■ Material provided
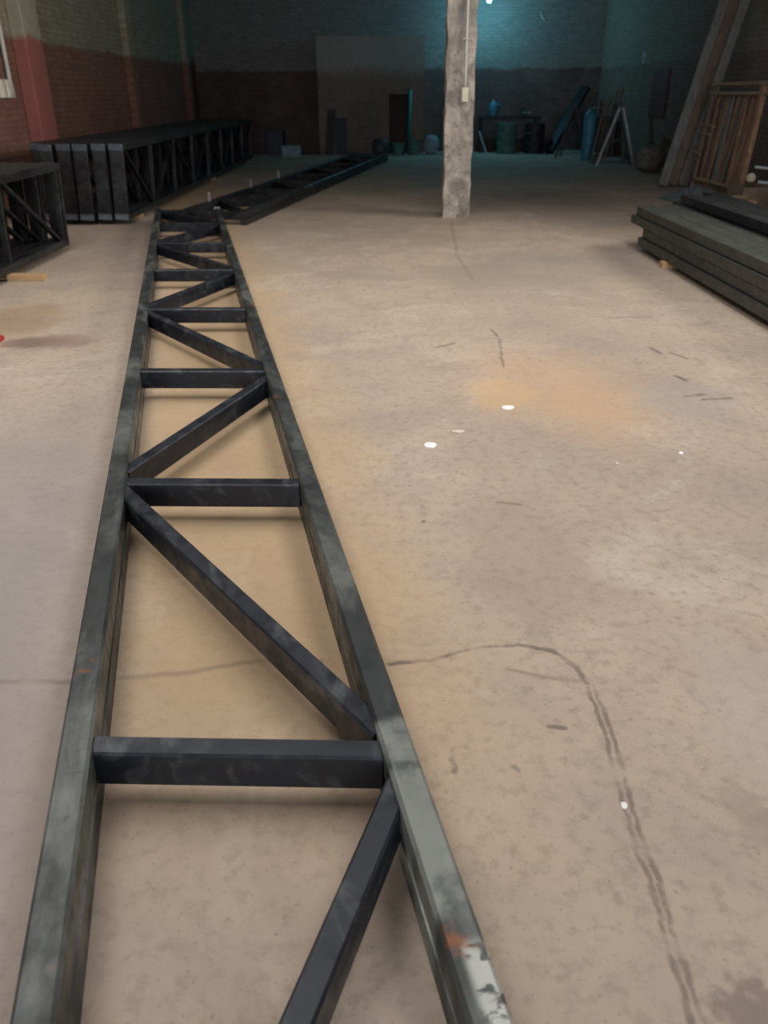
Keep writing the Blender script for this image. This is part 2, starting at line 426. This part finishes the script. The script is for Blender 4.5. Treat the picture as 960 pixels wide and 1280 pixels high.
# concrete column
col = rough_box((.84, 11.62, 0), (1.2, 11.98, ZC), (5, 5, 70), .022, 3, 4.0).build('trim_5', 'column')
struct(col)
cd = thing('electrical_conduit', 'white conduit running down the concrete column to a small outlet box', 'conduit', (1.075, 11.58, 0))
MB().tube([(0, 0, 6), (0, 0, 1.68), (.0, -.005, 1.55)], .016).build('pipe', 'conduit', cd, smooth=True)
MB().prism(rect(.085, .055, .01), (0, -.01, 1.41), (0, -.01, 1.57), (0, 1, 0)).build('outlet_box', 'box', cd)
for z in (2.1, 3.4): MB().bar((-.035, .0, z), (.035, 0, z), .05, .02).build('clamp', 'conduit', cd)
cw = thing('electrical_conduit', 'white conduit coming down the red left wall to two outlet boxes', 'conduit', (XL + .05, 12.75, 0))
MB().tube([(0, 0, 6), (0, 0, 1.75), (0, .02, 1.6), (0, .03, 1.5)], .028).build('pipe', 'conduit', cw, smooth=True)
for y in (-.16, -.36): MB().prism(rect(.09, .13, .012), (0, y, 1.5), (0, y, 1.72), (0, 1, 0)).build('outlet_box', 'box', cw)

# ------------------------------------------------------------------ trusses
def chord_prof(w, T):
    c, g = .008, .012
    r_ = [(w / 2 - c, 0), (w / 2, c), (w / 2, T * .44), (w / 2 - g, T * .46), (w / 2 - g, T * .54), (w / 2, T * .56), (w / 2, T - c), (w / 2 - c, T)]
    return r_ + [(-a, b) for a, b in reversed(r_)]
def truss(root, W, T, ys, y0, y1, skew=0., first=0, low=False, taper=0., cw_=.08, bw=.062, bh=.10, mc='chord', mb='bar', zoff=0, endposts=True):
    """lies flat: x across 0..W, y along, z thickness"""
    for x in (cw_ / 2, W - cw_ / 2):
        dy = skew if x < W / 2 else 0
        tp = taper if x < W / 2 else 0
        MB().prism(chord_prof(cw_, T), (x + tp * (y1 - y0), y0 + dy, 0), (x, y1 + dy, 0)).build('chord', 'chord_scuffed' if (mc == 'chord' and x > W / 2) else mc, root)
    xi1 = W - cw_ + .004
    xl = lambda y: cw_ - .004 + taper * (y1 - y)
    zc = .02 + bh / 2 if low else T - .018 - bh / 2
    for y in ys:
        MB().bar((xl(y), y + skew * (1 - cw_ / W), zc), (xi1, y + skew * cw_ / W, zc), bw, bh).build('post', mb, root)
    off = bw / 2 + .075
    for k in range(len(ys) - 1):
        s = (k + first) % 2
        a, b = ys[k] + off, ys[k + 1] - off
        if s == 0: p, q = (xi1, a, zc), (xl(b), b + skew, zc)
        else: p, q = (xl(a), a + skew, zc), (xi1, b, zc)
        p = Vector(p); q = Vector(q); d = (q - p).normalized()
        MB().bar(p - d * .03, q + d * .03, bw * .92, bh).build('diagonal', mb, root)

def scuffed():
    m = MS['chord'].copy(); m.name = 'scuffed_mill_scale_steel'; t = NT.__new__(NT); t.m = m; t.t = m.node_tree; t.n = t.t.nodes; t.l = t.t.links; t.b = t.n['Principled BSDF']
    o = t.obj(); old = t.b.inputs['Base Color'].links[0].from_socket
    sx = t.sep(o)
    def sect(y0, y1, e): return t.math('MULTIPLY', t.step(sx[1], y0 - e, y0 + e), t.step(sx[1], y1 - e, y1 + e, 1, 0))
    c = t.mix(t.math('MULTIPLY', sect(SC_Y + .19, SC_Y + .72, .02), t.step(t.noise(o, 9, 4), .3, .55, 0, .8)), old, (.24, .255, .235, 1))
    c = t.mix(t.math('MULTIPLY', t.math('MULTIPLY', sect(SC_Y - .03, SC_Y + .13, .02), t.step(sx[0], W1 - .055, W1 - .035)), t.step(t.noise(t.scale(o, (1, 1.2, 1)), 26, 3, .5, .6), .44, .54)), c, (.40, .41, .38, 1))
    t.l.new(c, t.b.inputs['Base Color']); return m
ANG = R(12.45)
t1 = thing('roof_truss', 'long dark steel truss lying flat on the floor in the foreground', 'steel truss')
# right outer bottom edge at (.18,.77); local x across from the left chord
W1 = .842
d1 = Vector((-math.sin(ANG), math.cos(ANG), 0)); n1 = Vector((math.cos(ANG), math.sin(ANG), 0))
P = Vector((.203, .77, 0))
t1.location = P - n1 * W1; t1.rotation_euler = (0, 0, ANG)
def loc1(X, Y):  # local along of a world point
    return (Vector((X, Y, 0)) - t1.location).dot(d1)
SK1 = .205
SC_Y = loc1(.15, .775)
MS['chord_scuffed'] = scuffed()
base = loc1(-.01, 1.445) - .06
ys1 = [base + 1.487 * k for k in range(-2, 8)]
ys1[-1] = ys1[-2] + 1.27
truss(t1, W1, .18, ys1, ys1[0] - .3, ys1[-1] + .1, SK1, first=0, taper=.0045, cw_=.073)
for x in (W1 - .04,):
    MB().prism(rect(.08, .184, .006), (x, ys1[-1] - .0, .094), (x, ys1[-1] + .115, .094)).build('end_cap', 'bare', t1)['label'] = 'bright bare steel end cap'

A2 = math.atan(.172)
t2 = thing('roof_truss', 'dark steel truss lying flat on the floor beyond the end of the foreground truss', 'steel truss')
W2 = .90
n2 = Vector((math.cos(-A2), math.sin(-A2), 0))
t2.location = Vector((-1.75, 11.05, 0)) - n2 * W2; t2.rotation_euler = (0, 0, -A2)
truss(t2, W2, .18, [.06 + 1.4 * k for k in range(9)], 0, 11.4, 0, 0, mc='stack', mb='stack')
for y in (1.0, 2.9, 4.5):
    MB().prism([(-.035, 0), (.035, 0), (.035, .1), (.02, .12), (-.02, .12), (-.035, .1)], (.036, y, .178), (.044, y, .178)).build('cleat', 'bare', t2)

GB = 'trusses standing in the far stack by the left wall'
GA = 'trusses standing in the near stack at the left edge'
def stack(xs_, y_end, W, zb, n, label_fn, group, away, lean, pitch_y, first, caps):
    root = None
    for i, x in enumerate(xs_):
        rot = (0, -PI / 2 + lean, 0)
        loc = (x, y_end + pitch_y[i], zb)
        if root is None:
            root = thing('roof_truss', label_fn(i), 'steel truss', loc, rot, group)
            sgn = 1 if away else -1
            ys = [sgn * (.05 + 1.43 * k) for k in range(n)]
            lo, hi = min(ys) - .06, max(ys) + .06
            ys.sort()
            truss(root, W, .19, ys, lo, hi, 0, first, cw_=.075, low=True, mc='stack', mb='stack', bh=.06, bw=.04)
            ye = lo if away else hi
            MB().prism(rect(.024, .18, .008), (0, ye, .095), (W, ye, .095), (0, 0, 1)).build('end_plate', 'stack', root)
            for xx in (0.0, W - .075):
                MB().box((xx, ye - .016 if away else ye, .008), (xx + .075, ye if away else ye + .016, .182)).build('end_cap', 'cap', root)
        else:
            dup(root, loc, rot, label_fn(i))
    return root
ordn = ['nearest the aisle', 'second from the aisle', 'third from the aisle', 'fourth from the aisle', 'fifth from the aisle', 'nearest the wall']
stack([-3.30 - .225 * i for i in range(6)], 11.2, .91, .06, 9, lambda i: 'dark steel truss standing on edge in the far left stack, ' + ordn[i], GB, True, R(3.0),
      [0, .02, -.02, .03, 0, .35], 0, True)
orda = ['nearest the aisle', 'second from the aisle', 'third from the aisle', 'fourth from the aisle', 'nearest the wall']
stack([-3.42 - .21 * i for i in range(5)], 9.22, .83, .06, 6, lambda i: 'dark steel truss standing on edge in the near left stack, ' + orda[i], GA, False, R(3.0),
      [0, -.03, .02, -.02, .02], 0, True)
def block(loc, L, label, rot=0, w=.09, h=.06, mat='timber'):
    o = MB().prism(rect(w, h, .005), (-L / 2, 0, h / 2), (L / 2, 0, h / 2)).build('timber_block', mat)
    o.location = loc; o.rotation_euler = (0, 0, rot)
    return tag(o, label, 'timber block')
block((-3.27, 7.62, 0), .34, 'short pale orange timber block sticking out under the near left stack of trusses')
block((-4.0, 7.8, 0), 1.0, 'shade-toned timber bearer hidden under the near left stack of trusses', mat='plank_brown')  # dark brown wood stands in for the shadow below the stack
block((-3.95, 3.2, 0), 1.15, 'pale timber bearer under the out of sight end of the near left stack')
block((-4.0, 11.9, 0), 1.35, 'timber bearer under the front end of the far left stack of trusses')
block((-4.0, 17.5, 0), 1.35, 'timber bearer under the middle of the far left stack of trusses')
block((-4.0, 22.2, 0), 1.35, 'timber bearer under the back end of the far left stack of trusses')

# ------------------------------------------------------------------ purlin pile (right)
def cprof(w, h, t=.006, lip=.022):
    a, b = w / 2, h / 2
    return [(-a, -b), (a, -b), (a, -b + lip), (a - t, -b + lip), (a - t, -b + t), (-a + t, -b + t), (-a + t, b - t), (a - t, b - t), (a - t, b - lip), (a, b - lip), (a, b), (-a, b)]
PW, PH = .155, .080
def purlin(L, mat): return MB().prism(cprof(PW, PH), (0, -L, PH / 2), (0, 0, PH / 2)).build('steel_purlin', mat)
GP = 'steel purlins in the pile by the right wall'
ends = [[8.90, 8.84, 9.26, 9.16], [9.0, 9.1, 9.2, 9.24], [9.2, 9.15, 9.3, 9.3]]
inset = [.0, .022, .004, .026, .008]
rown = ['bottom', 'second from the bottom', 'third from the bottom', 'topmost']
zb = .062
protos = {}
for ci in range(6):
    rows = 4 if ci < 3 else 5
    for r_ in range(rows):
        mat = 'purlin' if ci < 3 else 'purlin_dark'
        x = 2.71 + PW / 2 + ci * (PW + .004) + (inset[r_] if ci == 0 else .026) + (.05 if ci >= 3 else 0)
        y = ends[ci][r_] if ci < 3 else 9.35 + .12 * ((ci * 3 + r_ * 2) % 4) - .1
        z = zb + r_ * (PH + .011)
        if mat in protos:
            o = protos[mat].copy(); C.objects.link(o)
        else:
            o = purlin(6.2, mat); protos[mat] = o
        o.location = (x, y, z)
        o.rotation_euler = (0, 0, 0)
        if ci == 0: lab = 'grey steel purlin on the aisle face of the pile, %s row' % rown[r_]
        elif ci < 3 and r_ == 3: lab = 'grey steel purlin in the flat top layer of the pile, %s from the aisle' % ['', 'second', 'third'][ci]
        elif ci >= 3 and r_ == 4: lab = 'black steel purlin on the raised back of the pile, %s' % ['front one', 'middle one', 'back one'][ci - 3]
        else: lab = 'steel purlin buried inside the pile by the right wall'
        tag(o, lab, 'steel purlin', GP)
for k, y in enumerate((7.95, 4.2)):
    block((3.21, y, 0), 1.08, ['timber block under the near part of the purlin pile, out of frame', 'pinkish timber block peeping out under the far end of the purlin pile'][1 - k], 0, .1, .061)

# ------------------------------------------------------------------ leaning planks and rack on the right
foot = [Vector((4.95, 15.25, .045)), Vector((5.12, 15.27, .045)), Vector((5.29, 15.23, .045))]
dirp = Vector((.78, .56, 2.83))
for i, (f, m) in enumerate(zip(foot, ('plank_grey', 'plank_brown', 'plank_grey'))):
    t_ = (XR - .11 - f.x) / dirp.x * (.97 if i == 1 else .99)
    o = MB().prism(rect(.155, .045, .004), (0, 0, 0), dirp * t_, (0, -1, 0)).build('leaning_plank', m)
    o.location = f
    tag(o, ['long pale grey plank leaning on the right wall, farthest of three', 'long brown plank leaning on the right wall, between two grey planks',
            'long grey plank leaning on the right wall, beside the wooden rack'][i], 'plank', 'planks leaning on the right wall')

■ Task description
Identify and copy the lines holding the word "part".

■ Response to the task
Keep writing the Blender script for this image. This is part 2, starting at line 426. This part finishes the script. The script is for Blender 4.5. Treat the picture as 960 pixels wide and 1280 pixels high.
    block((3.21, y, 0), 1.08, ['timber block under the near part of the purlin pile, out of frame', 'pinkish timber block peeping out under the far end of the purlin pile'][1 - k], 0, .1, .061)